La défense européenne a même été évoquée par Coudenhove-Kalergi à travers la mise en place d’une Ligue défensive paneuropéenne afin de sécuriser la frontière orientale face à la Russie soviétique.

La Pan-Europe doit se mettre en place en quatre étapes :

  • Convocation d’une conférence paneuropéenne sur l’initiative d’État comme la Suisse
  • Mise en place d’une cour d’arbitrage obligatoire afin de dépolitiser toutes les tensions et les questions de frontière pour les abolir dans un futur.
  • Création d’une Union douanière et monétaire pour réorganiser l’espace économique européen, grâce à une abolition progressive des barrières douanières.
  • Enfin, la mise en place de l’Union paneuropéenne avec l’abolition des frontières, devenues des barrières administratives entre États-membres. Constitution d’une Chambre des peuples de 300 députés, et de la Chambre des États qui aurait un représentant par État-membre.

UNE EUROPE, DES IDÉES

L’œuvre de Coudenhove-Kalergi ne se limite pas à un livre-programme. Après Pan-Europe, on peut citer Praktischer Idealismus qui pose les bases d’une réflexion sur « qu’est-ce que l’Europe ».

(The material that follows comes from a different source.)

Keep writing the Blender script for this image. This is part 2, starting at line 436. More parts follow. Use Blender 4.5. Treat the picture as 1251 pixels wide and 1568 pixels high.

La seconde partie de l’entre-deux-guerres voit les efforts de paix et de concorde européenne disparaître avec la crise économique et l’émergence des totalitarismes. Quand Coudenhove-Kalergi publie Praktischer Idealismus au même moment Adolf Hitler publie Mein Kampf.

Les deux ouvrages évoquent la question européenne et dans les deux il est question d’une Europe aussi effondrée que belliqueuse. Bien sûr les réponses apportées sont diamétralement opposées, l’un apporte l’union de l’Europe par la paix, l’autre annonce son intention d’hégémonie guerrière et raciale.

L’histoire donne raison à Richard Coudenhove-Kalergi, après la folie meurtrière de la Seconde Guerre mondiale, sa vision européenne transcende son œuvre. La fin de la guerre contre le totalitarisme entraîne une bascule, l’Europe traumatisée est prête à adhérer à l’idée d’union pacifique.

À partir de ce moment, Coudenhove-Kalergi fonde l’union parlementaire européenne qui, peu de temps après débouche sur le Congrès de la Haye, élément initiateur de la première institution européenne : le Conseil de l’Europe.

L’union sidérurgique pour reconstruire l’Europe est aussi réutilisée et la CECA voit le jour, la France et l’Allemagne sont les moteurs de cette collaboration européenne.

Les bâtisseurs de la construction européenne post-Seconde Guerre mondiale se sont inspirés de cet élan lors de l’entre-deux-guerres, des mouvements comme le Mouvement Paneuropéen qui a montré qu’une sensibilisation et une concrétisation de l’idée européenne peut exister.

La crise européenne et la poussée des nationalismes du début du XXIe siècle montrent l’importance d’exposer le chemin parcouru en quatre-vingt-dix ans, l’Europe n’est pas une interrogation nouvelle. mais une réponse renouvelée.

Une vie aussi riche au service du rêve européen mérite un examen plus approfondi et pour commencer, cette évocation qui lui rend un peu justice.